_What you should do_
Lines containing the string "with" are to be collected in full.

_Data excerpts_
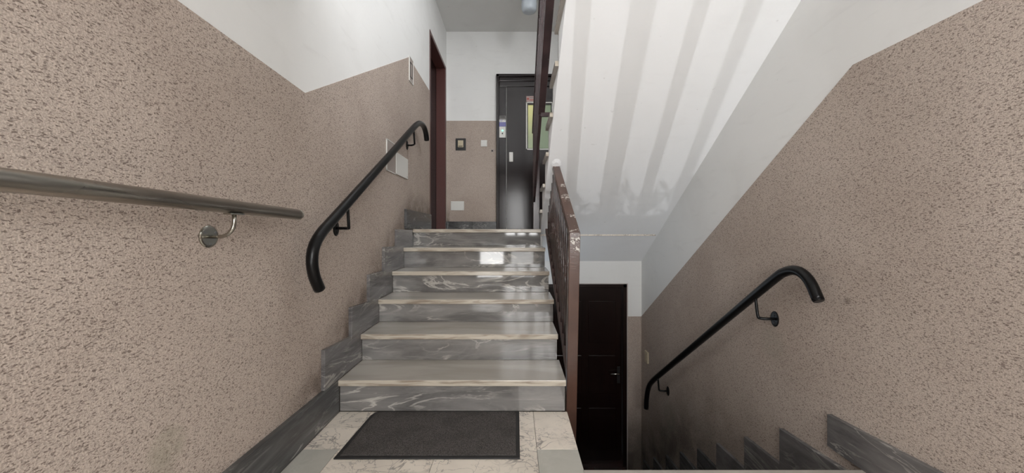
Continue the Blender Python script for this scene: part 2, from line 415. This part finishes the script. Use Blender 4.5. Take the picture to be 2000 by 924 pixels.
# top landing slab
f2 = root('floor.001', (0,4.2,TOP), kind='structure')
prism('slab', [(3.42,-0.05),(YB,-0.05),(YB,-0.30),(YD+0.25,-0.30),(YD,soff(YD)),(3.42,-0.22)], XL, 0.255, 'x', MT['white'], f2)
box('slab', 0.255, XR, YD+0.02, YB, -0.30, -0.05, MT['white'], f2)
n = 0
for i in range(5):
    for j in range(4):
        x0 = XL+SK+i*0.48; x1 = min(x0+0.477, XR-SK); y0 = 3.64+j*0.37; y1 = min(y0+0.367, YB)
        if x0 < XR: box('tile', x0, x1, y0, y1, -0.05, TOP-0.002, MT['tile'], f2)
# basement floor
f3 = root('floor.002', (0.8,3.9,-2.7), kind='structure')
box('slab', 0.2, XR, 1.3, YD+0.3, -2.95, -2.72, MT['grout'], f3)
for i in range(3):
    box('tile', 0.255+i*0.392, 0.255+(i+1)*0.392-0.004, 3.62, YD+0.2, -2.72, -2.70, MT['skirt_dark'], f3)

# ------------------------------------------------------------------ lower landing
f1 = root('floor', (0,1,F), kind='structure')
boxes('slab', [(XL,XR,YF,1.44,F-0.22,F-0.008),(XL,0.255,1.44,2.0,F-0.22,F-0.008)], MT['grout'], f1)
rows = [1.955,1.793,1.617,1.441]
while rows[-1] > YF+0.02: rows.append(max(rows[-1]-0.176, YF))
for r in range(len(rows)-1):
    y1, y0 = rows[r]-0.0008, rows[r+1]+0.0008
    sh = random.uniform(-0.03,0.03) if r > 2 else 0
    xs = [-0.943, -0.772 if r < 2 else -0.785, -0.346+sh, 0.097+(sh if r > 2 else 0), 0.280]
    if r >= 3: xs[-1] = 0.50+sh; xs += [0.94+sh, XR-SK]
    for i in range(len(xs)-1):
        green = (r == 2 and i in (0, 3))
        mt = MT['gtile'] if green or (r > 3 and random.random() < 0.12) else MT['tile']
        box('tile', xs[i]+0.0008, xs[i+1]-0.0008, y0, y1, F-0.02, F+random.uniform(-0.0004,0.0004), mt, f1, 0.0006)
# landing skirting, left and right
bl = root('baseboard_left', (XL,1,F), kind='structure')
def slab(y0, y1, z0, z1a, z1b, xa, xb, mt, par, bev=0.002):
    return hexa('skirting_slab', [(xa,y0,z0),(xb,y0,z0),(xb,y1,z0),(xa,y1,z0),(xa,y0,z1a),(xb,y0,z1a),(xb,y1,z1b),(xa,y1,z1b)], mt, par, bev)
ys = [YF, -0.25, 0.62, 1.952]
for a, b in zip(ys, ys[1:]): slab(a+0.0006, b-0.0006, F, -0.79, -0.797, XL, XL+SK, MT['skirt_dark'], bl)
PY = [1.803, 2.100, 2.356, 2.624, 2.905, 3.154]; PZ = [-0.604, -0.454, -0.288, -0.122, 0.012, 0.186]
for k in range(6):
    y1 = YN[k+1]+0.02 if k < 5 else 4.10
    if k == 4:   # the fifth slab turns into a block beside the last riser
        slab(PY[k], 3.352, ZN[k]+0.001, PZ[k], PZ[k], XL, XL+SK, MT['skirt'], bl)
        continue
    slab(PY[k], y1, ZN[k]+0.001, PZ[k]+(0.012 if k < 2 else 0.004), PZ[k]-(0.016 if k < 2 else 0.004), XL, XL+SK+(0.001 if k % 2 else 0), MT['skirt'] if k < 5 else MT['skirt_dark'], bl)
slab(5.035, YB-SK, TOP, 0.13, 0.13, XL, XL+SK, MT['skirt_dark'], bl)
bb = root('baseboard_back', (-0.6,YB,TOP), kind='structure')
box('skirting_slab', XL, -0.60, YB-SK, YB-0.004, TOP, 0.131, MT['skirt_dark'], bb, 0.002)
box('skirting_slab', -0.599, -0.263, YB-SK, YB-0.004, TOP, 0.129, MT['skirt_dark'], bb, 0.002)
br = root('baseboard_right', (XR,2,F), kind='structure')
fr = [1.148,1.354,1.564,1.779,1.969,2.174,2.378,2.591,2.80]; tr = [.578,.735,.884,1.0376,1.178,1.32,1.464,1.613,1.76]
for j in range(9):
    y1 = 1.43*fr[j]; z1 = -1.43*tr[j]
    p = 0.0015*(j % 2)
    if j == 0:
        slab(0.35, y1, F, z1+0.065, z1, XR-SK, XR, MT['skirt'], br); slab(YF, 0.349, F, z1+0.065, z1+0.065, XR-SK, XR, MT['skirt'], br)
    else:
        y0 = 1.43*fr[j-1]-0.10
        slab(y0, y1, z1-0.20, z1+0.028, z1, XR-SK-p, XR, MT['skirt'] if j < 4 else MT['skirt_dark'], br)

# ------------------------------------------------------------------ rising flight
st = root('staircase', (-0.34,1.95,F), 'short marble flight of six steps rising from the doormat to the upper landing', 'stairs')
prof = [(1.98,F-0.2)]
for k in range(6):
    prof += [(YN[k]+0.045, (ZN[k-1] if k else F)-0.034), (YN[k]+0.045, ZN[k]-0.034)]
prof += [(3.66,ZN[5]-0.034),(3.66,-0.30)]
prism('core', prof, XL+SK, 0.235, 'x', MT['side'], st)
for k in range(6):
    zb = ZN[k-1] if k else F
    x1 = XE[k]
    box('riser', XL+SK-0.0005, x1-0.004, YN[k]+0.024, YN[k]+0.045, zb+0.001, ZN[k]-0.0335, MT['riser'], st, 0.001)
    y1 = YN[k+1]+0.03 if k < 5 else 3.636
    o = box('tread', XL+SK-0.0005, x1, YN[k], y1, ZN[k]-0.0325, ZN[k], MT['tread'], st, 0.004)

# ------------------------------------------------------------------ descending flight
sd = root('staircase', (0.85,1.478,F), 'marble stairs going down to the basement beside the right wall, only the top edge seen', 'stairs')
box('tread', 0.275, XR-0.001, 1.442, 1.478, F-0.035, F+0.001, MT['tread'], sd, 0.003)
NB = 8; RB = (F+2.70)/NB
core = [(1.44,F-0.04)]
for j in range(1, NB+1):
    z = F-RB*j; y0 = 1.478+0.285*(j-1)-0.03
    box('riser', 0.262, XR-SK, y0, y0+0.02, z, z+RB-0.034, MT['riser'], sd, 0.001)
    if j < NB:
        box('tread', 0.262, XR-SK, y0-0.0005+0.0205, y0+0.285+0.03, z-0.033, z, MT['tread'], sd, 0.003)
        core += [(y0-0.001, z-0.034), (y0+0.283, z-0.034)]
core += [(1.478+0.285*(NB-1)-0.031, -2.71), (1.44,-2.71)]
prism('core', core, 0.262, XR-SK, 'x', MT['grout'], sd)

# ------------------------------------------------------------------ flight overhead
su = root('staircase', (0.84,3.74,TOP), 'concrete flight overhead with white sloping underside and marble tread ends', 'stairs')
prof = []
for k in range(1, 9):
    y = 3.74-0.315*(k-1); prof += [(y-0.03, 0.2*(k-1)-0.032 if k > 1 else TOP), (y-0.03, 0.2*k-0.032)]
prof += [(1.50,1.568),(1.50,soff(1.50)),(YD,soff(YD)),(YD,-0.305),(3.82,-0.06),(3.82,TOP)]
prism('soffit', prof, 0.255, XR, 'x', MT['soffit'], su)
for k in range(1, 9):
    y = 3.74-0.315*(k-1)
    box('tread', 0.234, XR-0.001, y-0.345 if k < 8 else 1.536, y, 0.2*k-0.032, 0.2*k, MT['tread'], su, 0.003)
    box('riser', 0.2545, XR-0.001, y-0.0305, y-0.012, (0.2*(k-1) if k > 1 else TOP)+0.001, 0.2*k-0.033, MT['riser'], su, 0.001)
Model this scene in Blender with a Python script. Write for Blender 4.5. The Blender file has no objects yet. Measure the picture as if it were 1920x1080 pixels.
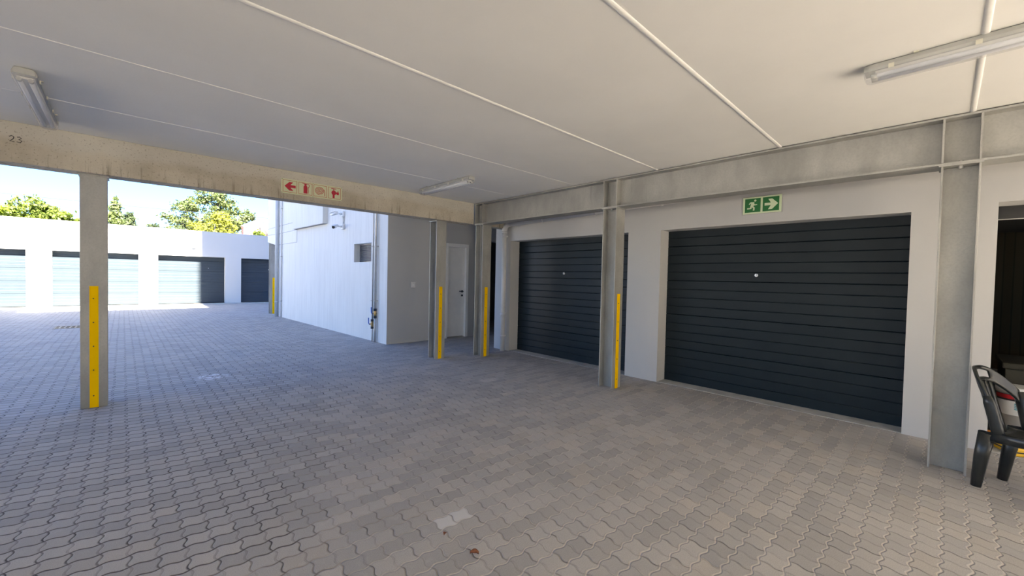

_Reply to the task_
su = root('staircase', (0.84,3.74,TOP), 'concrete flight overhead with white sloping underside and marble tread ends', 'stairs')
Model this scene in Blender with a Python script. Write for Blender 4.5. The Blender file has no objects yet. Measure the picture as if it were 1920x1080 pixels.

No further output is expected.